As for finding an Apple-holding ETF that’s right for you, there are several factors to consider, says Christian Magoon, CEO of Amplify ETFs.
“Certainly, for funds that have 17% or 15% of Apple exposure, Apple’s earnings are going to be very important. The other thing you need to look at is cost,” Magoon said in the same “ETF Edge” interview. “These ETFs all have different expense ratios. Looking at XLK, it’s got the most Apple exposure at 17%, but it’s priced at 13 basis points. Moving down, … FTEC is a 15% Apple exposure, but it’s priced at 8 basis points. So you have to weigh those factors — exposures and costs — when looking at the right ETF to play different companies’ earnings or exposures.”

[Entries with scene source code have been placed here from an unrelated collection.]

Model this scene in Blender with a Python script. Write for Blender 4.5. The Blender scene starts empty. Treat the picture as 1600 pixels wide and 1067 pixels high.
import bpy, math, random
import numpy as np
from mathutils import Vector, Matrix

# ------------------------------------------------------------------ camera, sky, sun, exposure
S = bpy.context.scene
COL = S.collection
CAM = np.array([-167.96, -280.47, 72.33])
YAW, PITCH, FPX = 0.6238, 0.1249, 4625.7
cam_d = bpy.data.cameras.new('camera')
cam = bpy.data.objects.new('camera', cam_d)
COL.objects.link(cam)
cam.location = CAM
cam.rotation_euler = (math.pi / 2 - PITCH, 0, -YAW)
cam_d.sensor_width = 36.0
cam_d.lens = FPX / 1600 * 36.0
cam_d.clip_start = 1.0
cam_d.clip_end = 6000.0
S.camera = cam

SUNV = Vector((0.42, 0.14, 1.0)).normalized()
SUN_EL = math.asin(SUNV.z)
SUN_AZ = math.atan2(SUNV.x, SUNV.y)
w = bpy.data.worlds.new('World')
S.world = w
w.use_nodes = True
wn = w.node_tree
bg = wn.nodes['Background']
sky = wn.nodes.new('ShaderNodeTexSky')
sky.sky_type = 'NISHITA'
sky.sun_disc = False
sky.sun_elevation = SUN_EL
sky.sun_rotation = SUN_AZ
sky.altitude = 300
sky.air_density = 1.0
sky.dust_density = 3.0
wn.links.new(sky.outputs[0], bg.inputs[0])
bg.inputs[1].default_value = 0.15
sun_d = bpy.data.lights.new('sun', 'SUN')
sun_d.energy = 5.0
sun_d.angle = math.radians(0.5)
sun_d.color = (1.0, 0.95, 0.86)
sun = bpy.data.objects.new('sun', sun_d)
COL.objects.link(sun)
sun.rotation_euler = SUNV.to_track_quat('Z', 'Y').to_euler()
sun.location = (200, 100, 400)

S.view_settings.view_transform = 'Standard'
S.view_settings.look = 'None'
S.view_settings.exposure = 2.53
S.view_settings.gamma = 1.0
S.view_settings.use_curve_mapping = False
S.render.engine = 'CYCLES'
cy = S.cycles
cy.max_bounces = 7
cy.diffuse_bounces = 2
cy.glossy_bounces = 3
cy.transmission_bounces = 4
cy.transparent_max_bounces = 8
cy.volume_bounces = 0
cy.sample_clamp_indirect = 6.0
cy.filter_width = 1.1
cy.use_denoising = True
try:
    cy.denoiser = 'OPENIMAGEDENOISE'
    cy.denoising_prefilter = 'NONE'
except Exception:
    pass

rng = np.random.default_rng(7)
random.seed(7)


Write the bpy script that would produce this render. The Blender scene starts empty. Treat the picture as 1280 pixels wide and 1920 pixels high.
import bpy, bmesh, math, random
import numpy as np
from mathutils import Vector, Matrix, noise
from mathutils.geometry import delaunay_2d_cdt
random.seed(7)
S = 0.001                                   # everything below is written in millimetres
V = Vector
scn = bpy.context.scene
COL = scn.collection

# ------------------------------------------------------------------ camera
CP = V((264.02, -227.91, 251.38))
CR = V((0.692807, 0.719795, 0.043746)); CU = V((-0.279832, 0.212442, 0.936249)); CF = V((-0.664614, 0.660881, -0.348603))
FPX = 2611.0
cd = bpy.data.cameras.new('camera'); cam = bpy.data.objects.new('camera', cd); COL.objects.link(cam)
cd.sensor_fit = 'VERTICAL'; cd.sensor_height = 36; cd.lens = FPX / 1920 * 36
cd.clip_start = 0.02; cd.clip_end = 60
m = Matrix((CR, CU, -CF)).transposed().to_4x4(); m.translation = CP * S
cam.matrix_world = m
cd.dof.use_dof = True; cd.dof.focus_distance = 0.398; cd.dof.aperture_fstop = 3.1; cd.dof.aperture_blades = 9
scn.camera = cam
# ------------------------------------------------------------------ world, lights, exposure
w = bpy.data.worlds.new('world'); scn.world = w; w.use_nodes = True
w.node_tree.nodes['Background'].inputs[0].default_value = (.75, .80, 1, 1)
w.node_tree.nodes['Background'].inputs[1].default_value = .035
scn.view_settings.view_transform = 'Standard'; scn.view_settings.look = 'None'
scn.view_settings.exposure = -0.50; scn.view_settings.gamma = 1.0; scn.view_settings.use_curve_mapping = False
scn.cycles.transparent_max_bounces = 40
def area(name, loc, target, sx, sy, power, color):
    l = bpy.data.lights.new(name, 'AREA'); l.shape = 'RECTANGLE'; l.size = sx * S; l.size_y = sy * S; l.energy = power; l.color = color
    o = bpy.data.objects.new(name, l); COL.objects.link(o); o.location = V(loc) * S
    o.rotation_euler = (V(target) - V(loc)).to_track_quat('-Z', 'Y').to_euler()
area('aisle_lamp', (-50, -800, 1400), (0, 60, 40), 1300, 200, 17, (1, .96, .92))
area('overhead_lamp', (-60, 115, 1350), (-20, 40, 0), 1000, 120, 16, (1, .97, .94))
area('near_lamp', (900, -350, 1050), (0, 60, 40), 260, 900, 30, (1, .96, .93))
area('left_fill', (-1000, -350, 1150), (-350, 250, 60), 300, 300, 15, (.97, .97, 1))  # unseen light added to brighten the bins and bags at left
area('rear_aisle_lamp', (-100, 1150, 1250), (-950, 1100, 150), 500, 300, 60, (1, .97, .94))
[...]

Seymour had only one requirement.
“I’d like to be in an active ETF, just to be clear,” he said. “I think [they] can be both thematic and timely and tactical. So when I think about Apple, this is also a stock, frankly, that going into numbers has had a huge run.”
As such, an actively managed fund has a better chance at navigating any potential downward action should Apple’s results fail to uphold the Street’s expectations, Seymour said.
“At the end of the day, I’m a stock-picker. I want an ETF that I need to know what’s under the hood,” he said. “I think most investors are agnostic on what it costs them to own that unless it’s really an outlier. And I think, frankly, if I have a management team behind that ETF that’s doing good things on the active side, I’m willing to pay for that.”
Despite the decline on Tuesday, Apple shares are up nearly 30% for 2019.